Wednesday, 28 June 2017

Spoiling the ship for a ha'p'orth of tar

We shall learn  in due course whether the Grenfell Tower conflagration was the result of saving £1.5m by using a less expensive cladding material, or turning down the preferred bidder because someone else was cheaper, maybe both or maybe something else entirely.

However, there can be little doubt that any savings will already have been far outweighed  by the enormous expense of paying for alternative accommodation for the displaced families, and the £5 500 per family grant to enable them to survive in the short run and re-equip in the long run.

Add to this  the further cost of finding and paying for temporary alternative accommodation for the thousands of families forced to leave other tower blocks because they are now discovered to be unsafe.  Doubtless the same firms that  put up the inadequate cladding in the first place are receiving premium rates for removing it and will in due course be the preferred bidders for putting up the right stuff.

The message is that the combination of deregulation, (the "bonfire of red tape" is a grimly appropriate metaphor), cuts in council inspection services and the penny-pinching temptation to save "public money" by going for the lowest bidder, (in fact I think, though an not sure, that in some cases councils are forced to accept the lowest tender),leads both to false economies and public danger.

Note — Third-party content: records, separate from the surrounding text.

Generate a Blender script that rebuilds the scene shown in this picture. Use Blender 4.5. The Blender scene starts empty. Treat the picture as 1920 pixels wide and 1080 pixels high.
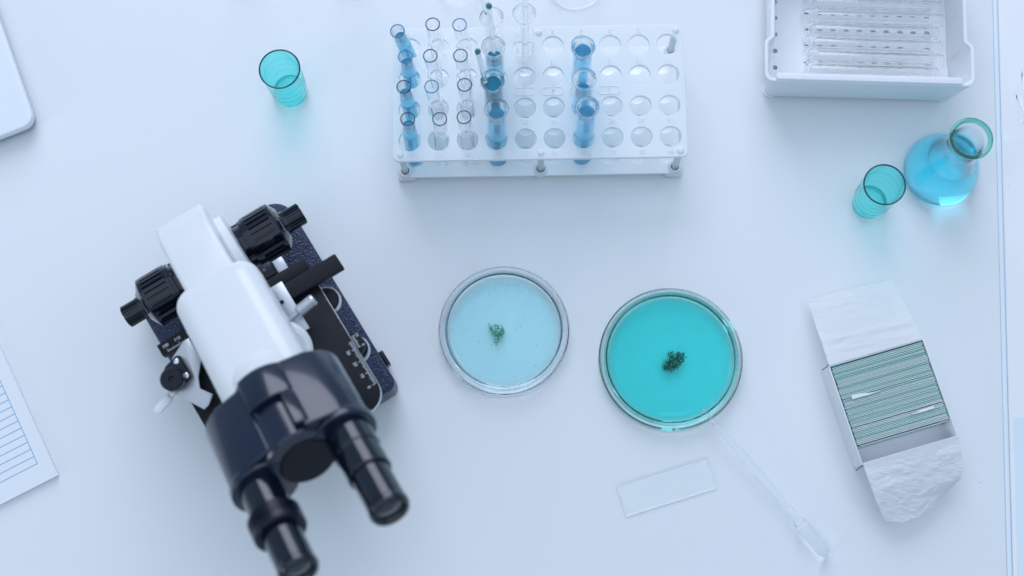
import bpy, bmesh, math, random
from mathutils import Vector, Matrix, noise
random.seed(7)
S = bpy.context.scene
COL = S.collection

# ------------------------------------------------------------------ camera
F_PX, NADIR, CAM_H = 2667.0, (1000.0, 1100.0), 1.16      # focal length in photo pixels, where a plumb line vanishes, metres above table
_n = Vector((NADIR[0] - 960, -(NADIR[1] - 540), -F_PX)).normalized()
_Z = -_n
_X = (Vector((1, 0, 0)) - _Z * _Z.x).normalized()
_Y = _Z.cross(_X)
ROT = Matrix((_X, _Y, _Z))                                # camera to world
cam = bpy.data.cameras.new('camera')
cam.sensor_width, cam.lens = 36.0, F_PX / 1920 * 36.0
cam.clip_start, cam.clip_end = 0.02, 50
cam.dof.use_dof = True
cam.dof.focus_distance = 1.165
cam.dof.aperture_fstop = 4.2
cam_ob = bpy.data.objects.new('camera', cam)
COL.objects.link(cam_ob)
cam_ob.matrix_world = Matrix.Translation((0, 0, CAM_H)) @ ROT.to_4x4()
S.camera = cam_ob


def at(px, py, z=0.0):
    """photo pixel + real height in mm -> place in mm"""
    d = ROT @ Vector((px - 960, -(py - 540), -F_PX))
    s = (z / 1000 - CAM_H) / d.z
    return Vector((s * d.x * 1000, s * d.y * 1000, z))


# ------------------------------------------------------------------ light
W = bpy.data.worlds.new('World')
S.world = W
W.use_nodes = True
W.node_tree.nodes['Background'].inputs['Color'].default_value = (0.53, 0.775, 1.0, 1)
W.node_tree.nodes['Background'].inputs['Strength'].default_value = 0.45


def area(name, loc, target, sx, sy, power, color):
    l = bpy.data.lights.new(name, 'AREA')
    l.shape, l.size, l.size_y, l.energy, l.color = 'RECTANGLE', sx, sy, power, color
    o = bpy.data.objects.new(name, l)
    COL.objects.link(o)
    o.location = loc
    o.rotation_euler = (Vector(target) - Vector(loc)).to_track_quat('-Z', 'Y').to_euler()


area('window_light', (-0.35, 3.5, 2.25), (0.05, 0.25, 0.2), 2.6, 3.2, 100, (0.80, 0.84, 1.0))
area('ceiling_light', (0.5, 0.2, 3.3), (0.5, 0.2, 0), 6.5, 4.4, 52, (0.78, 0.83, 1.0))
area('side_window_light', (-2.2, -1.0, 1.0), (-0.1, 0.1, 0.2), 0.4, 1.0, 6.5, (0.86, 0.88, 1.0))
S.view_settings.view_transform = 'Standard'
S.view_settings.look = 'None'
S.view_settings.exposure = 0.05
S.view_settings.gamma = 1.0
S.view_settings.use_curve_mapping = False
S.render.engine = 'CYCLES'
cy = S.cycles
cy.use_denoising = True
cy.max_bounces, cy.transmission_bounces, cy.glossy_bounces, cy.diffuse_bounces, cy.transparent_max_bounces = 24, 22, 8, 9, 24
cy.caustics_refractive = True
cy.caustics_reflective = True
cy.blur_glossy = 0.0
cy.sample_clamp_indirect = 20.0
cy.use_adaptive_sampling = False


# ------------------------------------------------------------------ materials
def mat(name, col, rough=0.4, metal=0.0, spec=0.5, trans=0.0, ior=1.5, coat=0.0, coat_rough=0.08, absorb=None, density=0.0, sss=0.0,
        bump=None, var=None, translucent=None):
    m = bpy.data.materials.new(name)
    m.use_nodes = True
    nt = m.node_tree
    b = nt.nodes['Principled BSDF']
    b.inputs['Base Color'].default_value = (*col, 1)
    b.inputs['Roughness'].default_value = rough
    b.inputs['Metallic'].default_value = metal
    b.inputs['Specular IOR Level'].default_value = spec
    b.inputs['Transmission Weight'].default_value = trans
    b.inputs['IOR'].default_value = ior
    b.inputs['Coat Weight'].default_value = coat
    b.inputs['Coat Roughness'].default_value = coat_rough
    if sss:
        b.inputs['Subsurface Weight'].default_value = sss
        b.inputs['Subsurface Radius'].default_value = (0.004, 0.005, 0.006)
    tc = nt.nodes.new('ShaderNodeTexCoord')
    if bump:
        kind, scale, strength, dist = bump
        if kind == 'leather':
            t = nt.nodes.new('ShaderNodeTexVoronoi')
            t.feature = 'SMOOTH_F1'
            t.inputs['Scale'].default_value = scale
            out = t.outputs['Distance']
        else:
            t = nt.nodes.new('ShaderNodeTexNoise')
            t.inputs['Scale'].default_value = scale
            t.inputs['Detail'].default_value = 5
            out = t.outputs['Fac']
        nt.links.new(tc.outputs['Object'], t.inputs['Vector'])
        bp = nt.nodes.new('ShaderNodeBump')
        bp.inputs['Strength'].default_value = strength
        bp.inputs['Distance'].default_value = dist
        nt.links.new(out, bp.inputs['Height'])
        nt.links.new(bp.outputs['Normal'], b.inputs['Normal'])
    if var:                                                     # slight unevenness of colour and gloss
        scale, amount = var
        t = nt.nodes.new('ShaderNodeTexNoise')
        t.inputs['Scale'].default_value = scale
        t.inputs['Detail'].default_value = 4
        nt.links.new(tc.outputs['Object'], t.inputs['Vector'])
        r = nt.nodes.new('ShaderNodeValToRGB')
        r.color_ramp.elements[0].position, r.color_ramp.elements[1].position = 0.3, 0.7
        r.color_ramp.elements[0].color = (*[c * (1 - amount) for c in col], 1)
        r.color_ramp.elements[1].color = (*[min(1, c * (1 + amount)) for c in col], 1)
        nt.links.new(t.outputs['Fac'], r.inputs['Fac'])
        nt.links.new(r.outputs['Color'], b.inputs['Base Color'])
        mr = nt.nodes.new('ShaderNodeMapRange')
        mr.inputs['To Min'].default_value, mr.inputs['To Max'].default_value = rough * 0.8, min(1, rough * 1.25)
        nt.links.new(t.outputs['Fac'], mr.inputs['Value'])
        nt.links.new(mr.outputs['Result'], b.inputs['Roughness'])
    if translucent:
        tr = nt.nodes.new('ShaderNodeBsdfTranslucent')
        tr.inputs['Color'].default_value = (*col, 1)
        mx = nt.nodes.new('ShaderNodeMixShader')
        mx.inputs['Fac'].default_value = translucent
        nt.links.new(b.outputs[0], mx.inputs[1])
        nt.links.new(tr.outputs[0], mx.inputs[2])
        nt.links.new(mx.outputs[0], nt.nodes['Material Output'].inputs['Surface'])
    if absorb:
        v = nt.nodes.new('ShaderNodeVolumeAbsorption')
        v.inputs['Color'].default_value = (*absorb, 1)
        v.inputs['Density'].default_value = density
        nt.links.new(v.outputs[0], nt.nodes['Material Output'].inputs['Volume'])
    return m


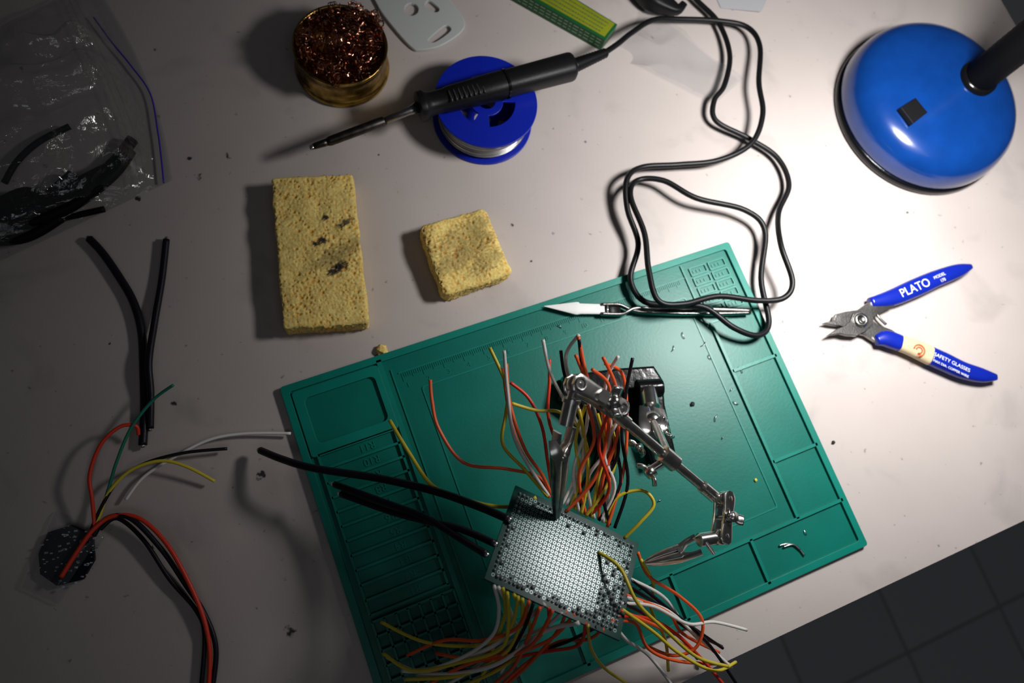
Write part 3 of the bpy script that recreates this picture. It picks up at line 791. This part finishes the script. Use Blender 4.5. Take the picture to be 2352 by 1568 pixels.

The financial costs are, of course petty compared with  the horror of the deaths and injuries, and the massive anxiety and  inconvenience caused to the families affected, both at Grenfell and elsewhere.

This terrible tragedy merely helps us to highlight how other attempts to cut public expenditure to the bone have actually boomeranged. An article by  Frances Ryan, published in the Guardian back in April, lists the costs of various examples of Tory ineptitude.

  • two private firms have been paid £700m  to conduct Personal Independence Payment (PIP) assessments on disabled  people.  Four out of five of their rejections are overturned on appeal:
  • the flagship Universal Credit system has been delayed seven times,  is now five  years behind schedule and has so far cost £16bn (sic)  In the areas where it has been implemented the six-week waiting period has led to the need for mass emergency food parcels, and to rent arrears and evictions:
  • councils have had to spend more than £3.5bn on temporary accommodation for homeless families in the last five years (that is, even before the tower block cladding scandal) 
The conclusion must be that, on top of the misery they cause, and the increased shabbiness of our environment, the cheeseparing approach to public expenditure, the lie that "savings can always be made through cutting waste" can often lead to more rather than less public expenditure.

A contributory factor must be running down of both local and national government personnel through he outsourcing of services.  This leads to the public sector being left without expertise and enables the well-resourced  private sector to run rings round them in the drawing-up of contracts.